General Equilibrium Theory


In economics, general equilibrium theory attempts to explain the behavior of supply, demand, and prices in a whole economy with several or many interacting markets, by seeking to prove that the interaction of demand and supply will result in an overall general equilibrium. General equilibrium theory contrasts to the theory of partial equilibrium, which only analyzes single markets.

General Equilibrium Theory

What is the ‘General Equilibrium Theory’

General equilibrium theory, or Walrasian general equilibrium, attempts to explain the functioning of economic markets as a whole, rather than as individual phenomena. The theory was developed by the French economist Leon Walras. It stands in contrast with partial equilibrium theory, or Marshellian partial equilibrium, which only analyzes specific markets.

Explaining ‘General Equilibrium Theory’

Walras developed general equilibrium theory to solve a much-debated problem in economics. Up to that point, most economic analyses only demonstrated partial equilibrium — the price at which supply equals demand and markets clear — in individual markets. It was not yet shown that equilibrium could exist for all markets at the same time.

Uses of General Equilibrium Theory

General equilibrium theory tried to show how and why all free markets tended toward equilibrium in the long run. The important fact was that markets didn’t necessarily reach equilibrium, only that they tended toward it. As Walras wrote in 1889, “The market is like a lake agitated by the wind, where the water is incessantly seeking its level without ever reaching it.”


There are many assumptions, realistic and unrealistic, inside the general equilibrium framework.
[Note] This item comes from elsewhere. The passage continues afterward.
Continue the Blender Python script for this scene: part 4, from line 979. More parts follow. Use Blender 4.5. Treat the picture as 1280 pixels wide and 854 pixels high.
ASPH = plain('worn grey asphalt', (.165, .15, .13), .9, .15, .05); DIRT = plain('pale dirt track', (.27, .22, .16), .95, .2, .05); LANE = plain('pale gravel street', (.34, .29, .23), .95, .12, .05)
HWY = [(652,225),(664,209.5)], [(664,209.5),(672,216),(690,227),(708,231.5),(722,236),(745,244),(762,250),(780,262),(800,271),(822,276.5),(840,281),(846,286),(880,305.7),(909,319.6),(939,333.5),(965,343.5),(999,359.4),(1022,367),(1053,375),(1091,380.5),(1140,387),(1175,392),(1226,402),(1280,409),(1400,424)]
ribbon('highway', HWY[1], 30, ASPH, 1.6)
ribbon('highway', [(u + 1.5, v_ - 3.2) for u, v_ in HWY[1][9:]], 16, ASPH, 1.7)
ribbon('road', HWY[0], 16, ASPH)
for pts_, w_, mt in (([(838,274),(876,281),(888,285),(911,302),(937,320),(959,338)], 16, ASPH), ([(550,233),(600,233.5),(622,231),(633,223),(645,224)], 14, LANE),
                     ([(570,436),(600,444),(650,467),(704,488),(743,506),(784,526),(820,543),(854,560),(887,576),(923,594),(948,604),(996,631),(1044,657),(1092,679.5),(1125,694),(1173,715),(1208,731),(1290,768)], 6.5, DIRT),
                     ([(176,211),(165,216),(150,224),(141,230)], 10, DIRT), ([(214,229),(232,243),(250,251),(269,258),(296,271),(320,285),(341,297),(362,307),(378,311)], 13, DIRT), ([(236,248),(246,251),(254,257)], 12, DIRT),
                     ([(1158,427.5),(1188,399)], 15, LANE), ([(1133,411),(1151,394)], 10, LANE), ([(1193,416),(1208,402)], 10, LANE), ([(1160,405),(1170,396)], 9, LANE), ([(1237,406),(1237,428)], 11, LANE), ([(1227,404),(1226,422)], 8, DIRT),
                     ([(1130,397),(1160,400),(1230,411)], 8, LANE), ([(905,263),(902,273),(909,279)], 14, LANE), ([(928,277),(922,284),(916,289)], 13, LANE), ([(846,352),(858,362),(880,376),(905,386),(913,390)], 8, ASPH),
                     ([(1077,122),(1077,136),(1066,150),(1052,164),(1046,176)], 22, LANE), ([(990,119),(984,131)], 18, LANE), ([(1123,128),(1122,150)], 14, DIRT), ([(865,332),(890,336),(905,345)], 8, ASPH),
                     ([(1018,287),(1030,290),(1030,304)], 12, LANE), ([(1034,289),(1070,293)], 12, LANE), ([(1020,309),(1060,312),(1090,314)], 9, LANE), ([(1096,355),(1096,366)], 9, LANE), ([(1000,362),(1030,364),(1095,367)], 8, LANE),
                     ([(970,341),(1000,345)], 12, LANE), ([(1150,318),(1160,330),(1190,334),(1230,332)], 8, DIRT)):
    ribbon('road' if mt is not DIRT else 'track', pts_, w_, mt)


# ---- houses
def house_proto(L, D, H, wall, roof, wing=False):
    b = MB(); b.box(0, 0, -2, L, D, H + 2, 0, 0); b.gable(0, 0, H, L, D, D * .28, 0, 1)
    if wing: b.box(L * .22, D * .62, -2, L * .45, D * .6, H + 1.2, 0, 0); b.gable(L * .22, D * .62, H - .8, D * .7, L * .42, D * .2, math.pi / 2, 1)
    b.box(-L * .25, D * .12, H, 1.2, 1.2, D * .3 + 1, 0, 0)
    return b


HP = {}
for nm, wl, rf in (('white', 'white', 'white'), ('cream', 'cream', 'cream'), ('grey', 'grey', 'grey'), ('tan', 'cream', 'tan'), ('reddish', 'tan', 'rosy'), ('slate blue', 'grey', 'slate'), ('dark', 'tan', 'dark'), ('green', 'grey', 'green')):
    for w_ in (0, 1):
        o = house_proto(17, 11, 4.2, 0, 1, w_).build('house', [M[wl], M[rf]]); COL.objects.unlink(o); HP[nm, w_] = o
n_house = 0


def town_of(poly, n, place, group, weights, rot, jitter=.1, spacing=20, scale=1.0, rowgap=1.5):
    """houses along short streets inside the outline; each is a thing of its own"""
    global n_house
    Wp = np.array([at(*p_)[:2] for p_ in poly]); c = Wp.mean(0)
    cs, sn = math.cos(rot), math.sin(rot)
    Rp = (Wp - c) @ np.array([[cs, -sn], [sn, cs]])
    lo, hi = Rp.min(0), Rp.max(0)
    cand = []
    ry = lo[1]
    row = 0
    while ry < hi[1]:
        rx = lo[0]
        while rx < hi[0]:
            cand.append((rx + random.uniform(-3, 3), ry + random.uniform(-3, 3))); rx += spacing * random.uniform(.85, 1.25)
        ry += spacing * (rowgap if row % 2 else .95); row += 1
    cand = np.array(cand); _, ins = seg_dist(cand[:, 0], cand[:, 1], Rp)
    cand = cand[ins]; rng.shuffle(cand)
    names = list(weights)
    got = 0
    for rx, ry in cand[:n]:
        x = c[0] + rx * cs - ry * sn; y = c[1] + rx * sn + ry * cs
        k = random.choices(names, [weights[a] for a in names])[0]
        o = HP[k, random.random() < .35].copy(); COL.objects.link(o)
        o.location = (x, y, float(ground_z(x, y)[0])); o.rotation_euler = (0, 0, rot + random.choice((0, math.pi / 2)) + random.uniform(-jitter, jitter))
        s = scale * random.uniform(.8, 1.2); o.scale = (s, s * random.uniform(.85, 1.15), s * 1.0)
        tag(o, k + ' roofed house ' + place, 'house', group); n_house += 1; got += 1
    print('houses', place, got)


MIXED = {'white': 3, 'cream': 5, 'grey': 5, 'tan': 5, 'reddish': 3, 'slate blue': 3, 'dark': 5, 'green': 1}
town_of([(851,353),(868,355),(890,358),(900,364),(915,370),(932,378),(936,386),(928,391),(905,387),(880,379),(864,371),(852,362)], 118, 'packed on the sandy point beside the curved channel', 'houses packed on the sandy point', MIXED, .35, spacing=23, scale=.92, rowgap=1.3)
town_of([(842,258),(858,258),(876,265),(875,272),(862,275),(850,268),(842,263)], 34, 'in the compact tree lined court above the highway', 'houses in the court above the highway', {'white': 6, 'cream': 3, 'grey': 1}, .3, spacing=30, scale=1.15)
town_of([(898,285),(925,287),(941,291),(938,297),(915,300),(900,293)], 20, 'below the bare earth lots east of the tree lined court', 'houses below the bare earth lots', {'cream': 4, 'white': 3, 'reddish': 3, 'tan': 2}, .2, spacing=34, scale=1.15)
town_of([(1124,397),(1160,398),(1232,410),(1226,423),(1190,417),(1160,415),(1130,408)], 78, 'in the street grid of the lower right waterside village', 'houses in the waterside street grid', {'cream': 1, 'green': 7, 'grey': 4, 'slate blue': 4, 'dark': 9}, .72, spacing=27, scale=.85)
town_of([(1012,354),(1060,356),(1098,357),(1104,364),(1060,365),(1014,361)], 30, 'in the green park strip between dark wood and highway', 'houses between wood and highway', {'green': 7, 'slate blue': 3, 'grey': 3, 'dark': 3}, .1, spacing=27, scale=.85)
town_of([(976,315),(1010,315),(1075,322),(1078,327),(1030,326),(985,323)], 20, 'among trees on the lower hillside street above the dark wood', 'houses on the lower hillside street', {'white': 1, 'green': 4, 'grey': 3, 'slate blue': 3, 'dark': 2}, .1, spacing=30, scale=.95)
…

Each economy is considered to have a finite number of goods in a finite number of agents. Each agent has a continuous and strictly concave utility function, along with possession of a single pre-existing good (the “production good”). In order to increase his utility, each agent must trade his production good for other goods to be consumed.

Alternatives to General Equilibrium Theory

Austrian economist Ludwig von Mises developed an alternative to long-run general equilibrium with his so-called Evenly Rotating Economy (ERE). This was another imaginary construct and shared some simplifying assumptions with general equilibrium economics: no uncertainty, no monetary institutions and no disrupting changes in resources or technology. The ERE was designed to illustrate the necessity of entrepreneurship by showing a system where none existed.